プライバシーも過保護は禁物
個人情報の保護強化でグーグルユーザーのメリットが激減する?
トレードオフ プライバシーを守れば守るほど利便性は減ってしまう Arnd Wiegmann-Reuters
ネット上のプライバシーはどこまで守られるべきか。その議論を飛び越えて、規制だけが強化されている。
グーグルは3月末、新サービスのプライバシー侵害をめぐって米連邦取引委員会(FTC)との包括的な和解案に合意した。和解案には2年ごとの「プライバシー監査」も含まれる。グーグルは昨年2月、電子メールサービス「Gメール」にソーシャル・ネットワーキング・サービス(SNS)「グーグル・バズ」を追加。そのバズをめぐって、プライバシー保護を強化するようFTCから求められていた。
FTCが言うには、バズは欠陥だらけ。ユーザーが参加を望まなくても一部機能が自動的に有効になっており、「無効にする」を選んでもバズのネットワークから個人情報を完全には削除できなかった。
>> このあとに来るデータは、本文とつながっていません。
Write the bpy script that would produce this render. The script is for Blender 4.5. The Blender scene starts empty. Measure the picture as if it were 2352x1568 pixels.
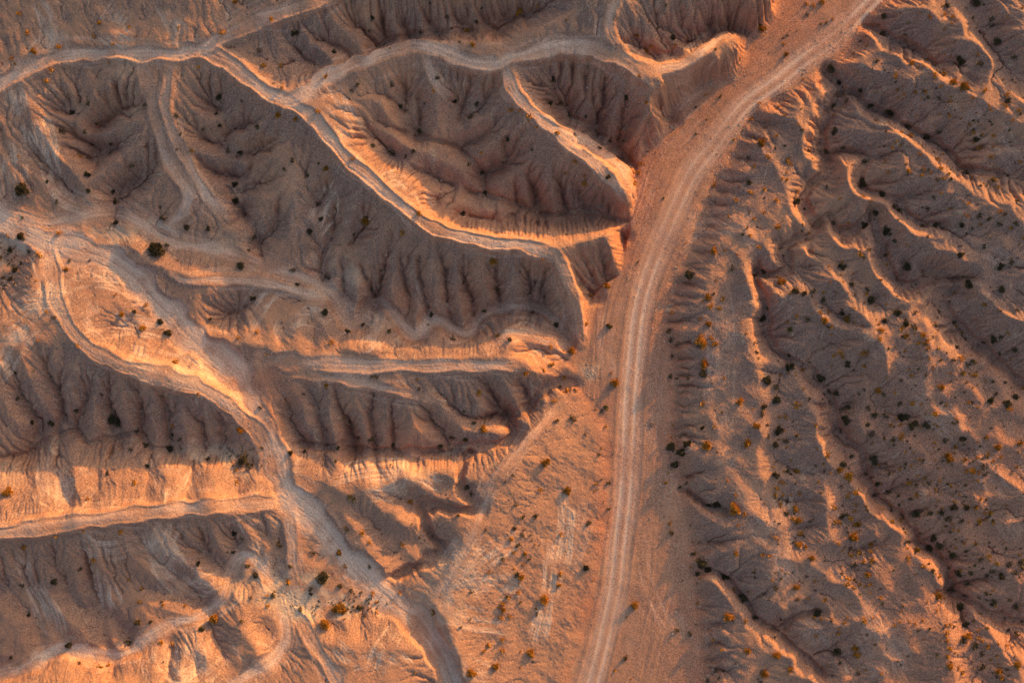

自発的に参加した場合でも、個人情報を公開しない方法が明示されていなかった。
バズはグーグル自体のプライバシーポリシーに違反していたという。同社の規定では、ある製品で入手した個人情報を別の目的に使う場合は本人の承諾を得ることになっている。ところが今回グーグルはGメールで集めた情報を、本人の承諾を得ずにGメールとはまったく無関係のSNSサービスを構築するのに利用した。
以上の違反により、グーグルはインターネットサービス企業で唯一、個人情報の取り扱いについて2年ごとの外部監査を20年間受けることに同意した。
グーグルは過ちを償うべきだというFTCの主張はうなずける(グーグルは謝罪し、プライバシー保護規定を見直したとしている)。外部監査も賢明なやり方をすれば、公正さを保つのに役立つかもしれない。
しかし心配なのはそこだ。監査は本当に適正に実施されるだろうか。過度の規制でグーグルがユーザーの情報を収集・分析できなくなるかもしれない。そうなったら悲惨だ。
インフルエンザの予測も
ネットサービス企業が収集する個人情報は大まかに分けて2種類──個人を特定できる情報(氏名や友人リストなど)と、個人には結び付かない情報だ。プライバシーについて論じるとき、私たちはこの重要な区別をめったにしない。企業が個人情報を集めることのデメリットには注目するが、個人情報がなければ不可能な技術革新のメリットには目を向けようとしない。特に匿名情報は個人の特定には役立たないが、目覚ましい技術革新の基盤となり得る。
実際、グーグルの最も人気のある機能の一部は、個人情報抜きでは実現しなかった。例えばスペルチェック機能。「レベッカ・ブラック」のスペルを間違って入力しても正しいスペルが分かる。普通の辞書ベースのスペルチェックではできない芸当だ。つい最近まで無名だった有名人の名前なのだから。しかしグーグルは他のユーザーの検索履歴を大量に蓄積しているので、ブラックが「フライデー」という曲で一躍有名になった13歳の少女のことだと分かる。